» Available data:
—————

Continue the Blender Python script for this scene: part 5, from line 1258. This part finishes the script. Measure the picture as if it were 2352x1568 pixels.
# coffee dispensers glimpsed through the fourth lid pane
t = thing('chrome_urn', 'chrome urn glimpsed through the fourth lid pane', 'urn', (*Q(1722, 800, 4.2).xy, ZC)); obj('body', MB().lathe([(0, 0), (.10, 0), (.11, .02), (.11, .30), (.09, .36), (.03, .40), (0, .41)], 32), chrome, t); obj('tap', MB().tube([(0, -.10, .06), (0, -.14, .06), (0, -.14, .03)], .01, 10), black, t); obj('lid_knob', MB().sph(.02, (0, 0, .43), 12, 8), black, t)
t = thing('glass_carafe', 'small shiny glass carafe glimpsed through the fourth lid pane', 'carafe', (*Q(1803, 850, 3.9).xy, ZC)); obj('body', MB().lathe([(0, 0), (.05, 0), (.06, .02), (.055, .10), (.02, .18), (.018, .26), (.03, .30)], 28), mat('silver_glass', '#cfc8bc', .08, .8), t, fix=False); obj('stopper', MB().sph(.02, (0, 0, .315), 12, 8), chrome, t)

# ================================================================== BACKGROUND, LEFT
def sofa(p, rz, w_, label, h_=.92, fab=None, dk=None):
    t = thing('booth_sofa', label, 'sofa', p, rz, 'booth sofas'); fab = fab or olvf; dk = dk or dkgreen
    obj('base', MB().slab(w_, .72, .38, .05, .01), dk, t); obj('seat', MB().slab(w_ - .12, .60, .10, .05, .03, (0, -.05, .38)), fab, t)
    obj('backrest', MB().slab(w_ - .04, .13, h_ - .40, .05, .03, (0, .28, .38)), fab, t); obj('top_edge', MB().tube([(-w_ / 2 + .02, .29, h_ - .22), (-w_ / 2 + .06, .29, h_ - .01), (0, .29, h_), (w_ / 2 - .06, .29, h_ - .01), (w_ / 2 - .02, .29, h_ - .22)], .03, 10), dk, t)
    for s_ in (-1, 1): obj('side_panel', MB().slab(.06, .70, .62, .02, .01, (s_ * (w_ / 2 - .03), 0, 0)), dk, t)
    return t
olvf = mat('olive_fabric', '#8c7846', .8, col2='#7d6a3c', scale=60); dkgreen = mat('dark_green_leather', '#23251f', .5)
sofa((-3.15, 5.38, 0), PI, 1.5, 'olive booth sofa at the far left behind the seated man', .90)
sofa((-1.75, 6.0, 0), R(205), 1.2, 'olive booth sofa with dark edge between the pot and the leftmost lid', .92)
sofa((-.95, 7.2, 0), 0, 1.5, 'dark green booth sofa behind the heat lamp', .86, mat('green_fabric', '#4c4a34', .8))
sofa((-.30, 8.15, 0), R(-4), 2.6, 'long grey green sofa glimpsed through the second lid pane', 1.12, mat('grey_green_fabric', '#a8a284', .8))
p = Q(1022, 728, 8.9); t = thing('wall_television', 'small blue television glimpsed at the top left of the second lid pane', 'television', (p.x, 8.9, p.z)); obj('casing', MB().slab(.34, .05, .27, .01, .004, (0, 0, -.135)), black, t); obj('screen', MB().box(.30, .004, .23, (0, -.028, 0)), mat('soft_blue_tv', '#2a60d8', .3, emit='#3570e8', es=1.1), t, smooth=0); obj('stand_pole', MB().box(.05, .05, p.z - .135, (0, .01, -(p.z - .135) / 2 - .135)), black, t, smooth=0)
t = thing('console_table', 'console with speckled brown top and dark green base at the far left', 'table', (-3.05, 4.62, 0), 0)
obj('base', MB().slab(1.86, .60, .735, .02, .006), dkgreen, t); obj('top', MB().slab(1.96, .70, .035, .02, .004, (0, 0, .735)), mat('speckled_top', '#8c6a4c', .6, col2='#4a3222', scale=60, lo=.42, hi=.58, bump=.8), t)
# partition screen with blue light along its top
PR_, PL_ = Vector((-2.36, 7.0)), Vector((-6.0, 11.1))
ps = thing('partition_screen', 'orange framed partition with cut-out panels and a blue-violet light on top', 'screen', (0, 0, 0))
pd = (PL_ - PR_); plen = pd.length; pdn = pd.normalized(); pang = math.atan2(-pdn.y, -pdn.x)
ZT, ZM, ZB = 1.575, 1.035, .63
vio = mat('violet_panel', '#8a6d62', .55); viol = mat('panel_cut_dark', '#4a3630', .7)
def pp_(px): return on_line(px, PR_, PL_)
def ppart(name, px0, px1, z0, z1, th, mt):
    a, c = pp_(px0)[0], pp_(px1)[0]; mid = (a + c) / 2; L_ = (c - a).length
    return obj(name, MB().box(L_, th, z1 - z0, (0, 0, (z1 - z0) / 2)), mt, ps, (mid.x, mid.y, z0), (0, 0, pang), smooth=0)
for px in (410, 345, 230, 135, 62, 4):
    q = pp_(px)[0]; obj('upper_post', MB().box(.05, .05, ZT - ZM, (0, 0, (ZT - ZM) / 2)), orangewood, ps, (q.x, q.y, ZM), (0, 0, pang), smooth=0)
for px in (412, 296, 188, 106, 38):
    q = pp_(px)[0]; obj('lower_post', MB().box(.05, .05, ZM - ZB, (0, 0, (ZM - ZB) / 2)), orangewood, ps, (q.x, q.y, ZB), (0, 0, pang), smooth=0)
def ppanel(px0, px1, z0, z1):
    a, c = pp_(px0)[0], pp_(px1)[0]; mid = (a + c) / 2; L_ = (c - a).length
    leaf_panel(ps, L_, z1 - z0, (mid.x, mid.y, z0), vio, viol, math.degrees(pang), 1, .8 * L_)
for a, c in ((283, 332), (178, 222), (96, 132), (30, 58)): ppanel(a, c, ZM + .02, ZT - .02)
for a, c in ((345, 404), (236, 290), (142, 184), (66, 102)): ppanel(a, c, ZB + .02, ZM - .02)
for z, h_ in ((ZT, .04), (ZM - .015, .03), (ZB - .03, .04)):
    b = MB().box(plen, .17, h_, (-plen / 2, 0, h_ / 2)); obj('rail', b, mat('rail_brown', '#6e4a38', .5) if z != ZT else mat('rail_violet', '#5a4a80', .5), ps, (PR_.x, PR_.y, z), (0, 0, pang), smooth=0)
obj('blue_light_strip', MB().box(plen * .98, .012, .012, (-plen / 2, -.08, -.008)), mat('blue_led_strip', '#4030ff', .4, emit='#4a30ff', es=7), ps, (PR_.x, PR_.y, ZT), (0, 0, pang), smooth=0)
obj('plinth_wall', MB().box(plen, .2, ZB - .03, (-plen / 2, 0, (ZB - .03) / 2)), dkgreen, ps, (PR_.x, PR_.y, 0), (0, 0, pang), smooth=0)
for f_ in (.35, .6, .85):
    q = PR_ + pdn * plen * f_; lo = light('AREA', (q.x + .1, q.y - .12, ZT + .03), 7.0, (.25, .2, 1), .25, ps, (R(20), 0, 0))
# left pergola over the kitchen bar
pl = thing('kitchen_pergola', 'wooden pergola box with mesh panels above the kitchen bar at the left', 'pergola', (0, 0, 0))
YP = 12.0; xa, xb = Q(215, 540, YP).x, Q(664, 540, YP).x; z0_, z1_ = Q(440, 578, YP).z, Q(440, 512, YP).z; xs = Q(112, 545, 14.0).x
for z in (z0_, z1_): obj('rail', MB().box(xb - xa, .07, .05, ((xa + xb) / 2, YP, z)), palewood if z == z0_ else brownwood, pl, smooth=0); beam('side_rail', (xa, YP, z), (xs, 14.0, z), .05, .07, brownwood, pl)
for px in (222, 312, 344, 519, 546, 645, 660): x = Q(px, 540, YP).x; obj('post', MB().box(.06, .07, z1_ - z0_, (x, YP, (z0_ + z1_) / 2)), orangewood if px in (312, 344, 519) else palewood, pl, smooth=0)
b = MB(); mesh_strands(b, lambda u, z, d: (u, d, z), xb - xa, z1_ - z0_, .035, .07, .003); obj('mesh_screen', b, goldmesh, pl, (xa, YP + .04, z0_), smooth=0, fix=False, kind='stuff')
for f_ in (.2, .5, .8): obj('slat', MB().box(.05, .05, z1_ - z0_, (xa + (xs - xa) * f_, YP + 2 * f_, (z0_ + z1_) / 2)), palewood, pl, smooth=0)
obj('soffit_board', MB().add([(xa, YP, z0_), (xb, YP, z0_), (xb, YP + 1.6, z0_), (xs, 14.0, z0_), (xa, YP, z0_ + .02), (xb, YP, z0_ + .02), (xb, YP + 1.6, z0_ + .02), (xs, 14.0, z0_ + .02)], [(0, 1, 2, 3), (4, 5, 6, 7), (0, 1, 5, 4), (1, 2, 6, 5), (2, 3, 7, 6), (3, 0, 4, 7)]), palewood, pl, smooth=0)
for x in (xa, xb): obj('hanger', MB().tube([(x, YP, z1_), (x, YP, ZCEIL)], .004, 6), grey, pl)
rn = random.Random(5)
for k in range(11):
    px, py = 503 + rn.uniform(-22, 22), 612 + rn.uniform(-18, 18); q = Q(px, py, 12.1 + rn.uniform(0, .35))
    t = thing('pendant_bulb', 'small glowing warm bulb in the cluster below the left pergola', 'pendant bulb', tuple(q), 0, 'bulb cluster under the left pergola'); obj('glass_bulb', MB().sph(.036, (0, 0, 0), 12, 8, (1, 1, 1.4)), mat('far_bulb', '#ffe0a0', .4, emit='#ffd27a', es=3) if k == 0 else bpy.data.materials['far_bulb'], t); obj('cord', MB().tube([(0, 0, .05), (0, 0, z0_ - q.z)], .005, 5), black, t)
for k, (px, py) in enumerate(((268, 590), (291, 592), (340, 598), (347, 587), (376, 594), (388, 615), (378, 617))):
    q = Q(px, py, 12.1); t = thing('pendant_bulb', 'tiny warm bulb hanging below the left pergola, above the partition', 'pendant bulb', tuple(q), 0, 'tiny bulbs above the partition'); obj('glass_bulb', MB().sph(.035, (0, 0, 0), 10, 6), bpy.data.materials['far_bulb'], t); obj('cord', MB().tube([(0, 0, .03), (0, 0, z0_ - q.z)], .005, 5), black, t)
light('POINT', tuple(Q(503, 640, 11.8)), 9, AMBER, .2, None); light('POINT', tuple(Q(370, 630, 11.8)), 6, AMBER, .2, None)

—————

» Work required:
Reproduce verbatim only this range: the first line of the material through the line that contains "t = thing('glass_carafe', 'small", inclusive.

» Full response:
Continue the Blender Python script for this scene: part 5, from line 1258. This part finishes the script. Measure the picture as if it were 2352x1568 pixels.
# coffee dispensers glimpsed through the fourth lid pane
t = thing('chrome_urn', 'chrome urn glimpsed through the fourth lid pane', 'urn', (*Q(1722, 800, 4.2).xy, ZC)); obj('body', MB().lathe([(0, 0), (.10, 0), (.11, .02), (.11, .30), (.09, .36), (.03, .40), (0, .41)], 32), chrome, t); obj('tap', MB().tube([(0, -.10, .06), (0, -.14, .06), (0, -.14, .03)], .01, 10), black, t); obj('lid_knob', MB().sph(.02, (0, 0, .43), 12, 8), black, t)
t = thing('glass_carafe', 'small shiny glass carafe glimpsed through the fourth lid pane', 'carafe', (*Q(1803, 850, 3.9).xy, ZC)); obj('body', MB().lathe([(0, 0), (.05, 0), (.06, .02), (.055, .10), (.02, .18), (.018, .26), (.03, .30)], 28), mat('silver_glass', '#cfc8bc', .08, .8), t, fix=False); obj('stopper', MB().sph(.02, (0, 0, .315), 12, 8), chrome, t)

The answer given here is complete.